DATA EXCERPT:
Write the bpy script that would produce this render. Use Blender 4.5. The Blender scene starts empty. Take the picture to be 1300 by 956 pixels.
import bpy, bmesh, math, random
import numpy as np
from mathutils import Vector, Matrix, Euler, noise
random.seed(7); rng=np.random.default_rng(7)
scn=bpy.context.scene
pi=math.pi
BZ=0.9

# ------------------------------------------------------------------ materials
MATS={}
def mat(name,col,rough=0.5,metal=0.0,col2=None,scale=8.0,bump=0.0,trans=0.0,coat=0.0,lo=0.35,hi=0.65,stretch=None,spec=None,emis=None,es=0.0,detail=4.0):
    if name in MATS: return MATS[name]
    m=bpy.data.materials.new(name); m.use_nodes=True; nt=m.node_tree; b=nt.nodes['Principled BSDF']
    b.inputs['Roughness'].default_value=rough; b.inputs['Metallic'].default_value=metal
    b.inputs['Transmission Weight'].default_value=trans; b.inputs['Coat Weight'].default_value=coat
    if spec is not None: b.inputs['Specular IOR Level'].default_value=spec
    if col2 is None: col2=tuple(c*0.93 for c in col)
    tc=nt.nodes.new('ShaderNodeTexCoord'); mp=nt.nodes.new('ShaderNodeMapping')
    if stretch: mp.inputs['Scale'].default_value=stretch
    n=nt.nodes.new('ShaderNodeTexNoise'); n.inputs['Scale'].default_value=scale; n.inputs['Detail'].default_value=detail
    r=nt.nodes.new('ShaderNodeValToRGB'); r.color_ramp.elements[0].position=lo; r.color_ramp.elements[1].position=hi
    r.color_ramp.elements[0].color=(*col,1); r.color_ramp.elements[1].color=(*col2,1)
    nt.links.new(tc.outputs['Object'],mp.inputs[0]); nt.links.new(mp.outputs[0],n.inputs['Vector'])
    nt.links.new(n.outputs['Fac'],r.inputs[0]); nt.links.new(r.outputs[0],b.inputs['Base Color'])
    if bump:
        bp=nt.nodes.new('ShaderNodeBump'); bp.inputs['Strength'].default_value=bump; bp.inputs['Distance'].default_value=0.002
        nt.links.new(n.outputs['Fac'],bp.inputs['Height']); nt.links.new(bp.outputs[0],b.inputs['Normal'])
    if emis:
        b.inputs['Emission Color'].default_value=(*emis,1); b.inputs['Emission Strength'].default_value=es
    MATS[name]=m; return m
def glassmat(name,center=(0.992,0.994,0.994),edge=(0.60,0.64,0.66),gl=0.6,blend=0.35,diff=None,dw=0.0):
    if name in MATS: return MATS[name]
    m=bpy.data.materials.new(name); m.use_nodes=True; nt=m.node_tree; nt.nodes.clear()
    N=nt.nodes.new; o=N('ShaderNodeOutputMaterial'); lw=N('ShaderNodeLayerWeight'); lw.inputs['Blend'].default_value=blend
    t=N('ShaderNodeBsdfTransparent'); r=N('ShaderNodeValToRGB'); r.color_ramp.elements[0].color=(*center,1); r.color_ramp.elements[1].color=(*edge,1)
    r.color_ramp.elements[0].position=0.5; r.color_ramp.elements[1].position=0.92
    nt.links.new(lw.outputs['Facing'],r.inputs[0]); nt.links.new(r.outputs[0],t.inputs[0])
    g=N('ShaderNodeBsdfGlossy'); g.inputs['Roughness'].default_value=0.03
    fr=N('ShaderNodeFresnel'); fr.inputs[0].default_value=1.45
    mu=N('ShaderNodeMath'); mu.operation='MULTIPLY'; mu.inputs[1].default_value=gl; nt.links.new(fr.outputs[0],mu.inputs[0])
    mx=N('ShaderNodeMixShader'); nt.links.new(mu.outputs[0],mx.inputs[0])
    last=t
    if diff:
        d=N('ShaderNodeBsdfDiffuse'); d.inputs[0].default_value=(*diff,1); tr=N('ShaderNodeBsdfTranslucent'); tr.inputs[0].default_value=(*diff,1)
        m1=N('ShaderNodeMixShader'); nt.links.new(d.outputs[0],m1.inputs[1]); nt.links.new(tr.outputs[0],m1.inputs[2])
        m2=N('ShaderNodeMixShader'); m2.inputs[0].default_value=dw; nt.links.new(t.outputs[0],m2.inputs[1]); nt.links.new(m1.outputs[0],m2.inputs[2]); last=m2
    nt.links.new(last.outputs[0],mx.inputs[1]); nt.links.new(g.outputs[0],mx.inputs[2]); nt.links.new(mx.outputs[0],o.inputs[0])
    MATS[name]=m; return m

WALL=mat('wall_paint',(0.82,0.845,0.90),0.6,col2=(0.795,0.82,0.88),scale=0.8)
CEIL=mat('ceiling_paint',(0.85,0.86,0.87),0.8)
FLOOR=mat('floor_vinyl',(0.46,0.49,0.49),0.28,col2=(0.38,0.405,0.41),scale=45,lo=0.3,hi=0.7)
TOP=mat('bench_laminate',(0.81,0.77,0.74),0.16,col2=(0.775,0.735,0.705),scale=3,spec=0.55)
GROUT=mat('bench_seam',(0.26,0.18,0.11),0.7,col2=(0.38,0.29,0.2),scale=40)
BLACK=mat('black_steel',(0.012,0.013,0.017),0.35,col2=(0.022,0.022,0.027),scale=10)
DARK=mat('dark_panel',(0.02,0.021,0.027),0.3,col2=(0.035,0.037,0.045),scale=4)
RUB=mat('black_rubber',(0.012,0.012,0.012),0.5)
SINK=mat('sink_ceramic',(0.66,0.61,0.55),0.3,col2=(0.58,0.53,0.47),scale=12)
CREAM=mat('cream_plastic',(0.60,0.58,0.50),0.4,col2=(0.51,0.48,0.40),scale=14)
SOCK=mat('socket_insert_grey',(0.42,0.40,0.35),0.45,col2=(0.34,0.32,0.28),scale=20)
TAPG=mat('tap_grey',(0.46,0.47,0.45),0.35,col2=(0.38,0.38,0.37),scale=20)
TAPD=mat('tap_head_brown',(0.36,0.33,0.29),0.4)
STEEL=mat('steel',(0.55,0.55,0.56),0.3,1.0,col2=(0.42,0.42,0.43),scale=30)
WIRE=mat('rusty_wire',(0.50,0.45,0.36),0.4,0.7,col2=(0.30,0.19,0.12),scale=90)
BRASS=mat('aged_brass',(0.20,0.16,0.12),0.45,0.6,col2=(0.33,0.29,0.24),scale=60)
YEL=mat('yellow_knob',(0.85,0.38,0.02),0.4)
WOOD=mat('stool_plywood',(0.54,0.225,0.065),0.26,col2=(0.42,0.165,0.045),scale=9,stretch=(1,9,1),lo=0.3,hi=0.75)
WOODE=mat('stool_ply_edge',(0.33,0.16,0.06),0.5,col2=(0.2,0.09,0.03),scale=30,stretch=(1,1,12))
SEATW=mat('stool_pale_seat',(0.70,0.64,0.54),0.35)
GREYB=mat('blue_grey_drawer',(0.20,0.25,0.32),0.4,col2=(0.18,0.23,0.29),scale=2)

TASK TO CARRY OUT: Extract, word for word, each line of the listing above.

ANSWER TO THE PROBLEM:
Write the bpy script that would produce this render. Use Blender 4.5. The Blender scene starts empty. Take the picture to be 1300 by 956 pixels.
import bpy, bmesh, math, random
import numpy as np
from mathutils import Vector, Matrix, Euler, noise
random.seed(7); rng=np.random.default_rng(7)
scn=bpy.context.scene
pi=math.pi
BZ=0.9

# ------------------------------------------------------------------ materials
MATS={}
def mat(name,col,rough=0.5,metal=0.0,col2=None,scale=8.0,bump=0.0,trans=0.0,coat=0.0,lo=0.35,hi=0.65,stretch=None,spec=None,emis=None,es=0.0,detail=4.0):
    if name in MATS: return MATS[name]
    m=bpy.data.materials.new(name); m.use_nodes=True; nt=m.node_tree; b=nt.nodes['Principled BSDF']
    b.inputs['Roughness'].default_value=rough; b.inputs['Metallic'].default_value=metal
    b.inputs['Transmission Weight'].default_value=trans; b.inputs['Coat Weight'].default_value=coat
    if spec is not None: b.inputs['Specular IOR Level'].default_value=spec
    if col2 is None: col2=tuple(c*0.93 for c in col)
    tc=nt.nodes.new('ShaderNodeTexCoord'); mp=nt.nodes.new('ShaderNodeMapping')
    if stretch: mp.inputs['Scale'].default_value=stretch
    n=nt.nodes.new('ShaderNodeTexNoise'); n.inputs['Scale'].default_value=scale; n.inputs['Detail'].default_value=detail
    r=nt.nodes.new('ShaderNodeValToRGB'); r.color_ramp.elements[0].position=lo; r.color_ramp.elements[1].position=hi
    r.color_ramp.elements[0].color=(*col,1); r.color_ramp.elements[1].color=(*col2,1)
    nt.links.new(tc.outputs['Object'],mp.inputs[0]); nt.links.new(mp.outputs[0],n.inputs['Vector'])
    nt.links.new(n.outputs['Fac'],r.inputs[0]); nt.links.new(r.outputs[0],b.inputs['Base Color'])
    if bump:
        bp=nt.nodes.new('ShaderNodeBump'); bp.inputs['Strength'].default_value=bump; bp.inputs['Distance'].default_value=0.002
        nt.links.new(n.outputs['Fac'],bp.inputs['Height']); nt.links.new(bp.outputs[0],b.inputs['Normal'])
    if emis:
        b.inputs['Emission Color'].default_value=(*emis,1); b.inputs['Emission Strength'].default_value=es
    MATS[name]=m; return m
def glassmat(name,center=(0.992,0.994,0.994),edge=(0.60,0.64,0.66),gl=0.6,blend=0.35,diff=None,dw=0.0):
    if name in MATS: return MATS[name]
    m=bpy.data.materials.new(name); m.use_nodes=True; nt=m.node_tree; nt.nodes.clear()
    N=nt.nodes.new; o=N('ShaderNodeOutputMaterial'); lw=N('ShaderNodeLayerWeight'); lw.inputs['Blend'].default_value=blend
    t=N('ShaderNodeBsdfTransparent'); r=N('ShaderNodeValToRGB'); r.color_ramp.elements[0].color=(*center,1); r.color_ramp.elements[1].color=(*edge,1)
    r.color_ramp.elements[0].position=0.5; r.color_ramp.elements[1].position=0.92
    nt.links.new(lw.outputs['Facing'],r.inputs[0]); nt.links.new(r.outputs[0],t.inputs[0])
    g=N('ShaderNodeBsdfGlossy'); g.inputs['Roughness'].default_value=0.03
    fr=N('ShaderNodeFresnel'); fr.inputs[0].default_value=1.45
    mu=N('ShaderNodeMath'); mu.operation='MULTIPLY'; mu.inputs[1].default_value=gl; nt.links.new(fr.outputs[0],mu.inputs[0])
    mx=N('ShaderNodeMixShader'); nt.links.new(mu.outputs[0],mx.inputs[0])
    last=t
    if diff:
        d=N('ShaderNodeBsdfDiffuse'); d.inputs[0].default_value=(*diff,1); tr=N('ShaderNodeBsdfTranslucent'); tr.inputs[0].default_value=(*diff,1)
        m1=N('ShaderNodeMixShader'); nt.links.new(d.outputs[0],m1.inputs[1]); nt.links.new(tr.outputs[0],m1.inputs[2])
        m2=N('ShaderNodeMixShader'); m2.inputs[0].default_value=dw; nt.links.new(t.outputs[0],m2.inputs[1]); nt.links.new(m1.outputs[0],m2.inputs[2]); last=m2
    nt.links.new(last.outputs[0],mx.inputs[1]); nt.links.new(g.outputs[0],mx.inputs[2]); nt.links.new(mx.outputs[0],o.inputs[0])
    MATS[name]=m; return m

WALL=mat('wall_paint',(0.82,0.845,0.90),0.6,col2=(0.795,0.82,0.88),scale=0.8)
CEIL=mat('ceiling_paint',(0.85,0.86,0.87),0.8)
FLOOR=mat('floor_vinyl',(0.46,0.49,0.49),0.28,col2=(0.38,0.405,0.41),scale=45,lo=0.3,hi=0.7)
TOP=mat('bench_laminate',(0.81,0.77,0.74),0.16,col2=(0.775,0.735,0.705),scale=3,spec=0.55)
GROUT=mat('bench_seam',(0.26,0.18,0.11),0.7,col2=(0.38,0.29,0.2),scale=40)
BLACK=mat('black_steel',(0.012,0.013,0.017),0.35,col2=(0.022,0.022,0.027),scale=10)
DARK=mat('dark_panel',(0.02,0.021,0.027),0.3,col2=(0.035,0.037,0.045),scale=4)
RUB=mat('black_rubber',(0.012,0.012,0.012),0.5)
SINK=mat('sink_ceramic',(0.66,0.61,0.55),0.3,col2=(0.58,0.53,0.47),scale=12)
CREAM=mat('cream_plastic',(0.60,0.58,0.50),0.4,col2=(0.51,0.48,0.40),scale=14)
SOCK=mat('socket_insert_grey',(0.42,0.40,0.35),0.45,col2=(0.34,0.32,0.28),scale=20)
TAPG=mat('tap_grey',(0.46,0.47,0.45),0.35,col2=(0.38,0.38,0.37),scale=20)
TAPD=mat('tap_head_brown',(0.36,0.33,0.29),0.4)
STEEL=mat('steel',(0.55,0.55,0.56),0.3,1.0,col2=(0.42,0.42,0.43),scale=30)
WIRE=mat('rusty_wire',(0.50,0.45,0.36),0.4,0.7,col2=(0.30,0.19,0.12),scale=90)
BRASS=mat('aged_brass',(0.20,0.16,0.12),0.45,0.6,col2=(0.33,0.29,0.24),scale=60)
YEL=mat('yellow_knob',(0.85,0.38,0.02),0.4)
WOOD=mat('stool_plywood',(0.54,0.225,0.065),0.26,col2=(0.42,0.165,0.045),scale=9,stretch=(1,9,1),lo=0.3,hi=0.75)
WOODE=mat('stool_ply_edge',(0.33,0.16,0.06),0.5,col2=(0.2,0.09,0.03),scale=30,stretch=(1,1,12))
SEATW=mat('stool_pale_seat',(0.70,0.64,0.54),0.35)
GREYB=mat('blue_grey_drawer',(0.20,0.25,0.32),0.4,col2=(0.18,0.23,0.29),scale=2)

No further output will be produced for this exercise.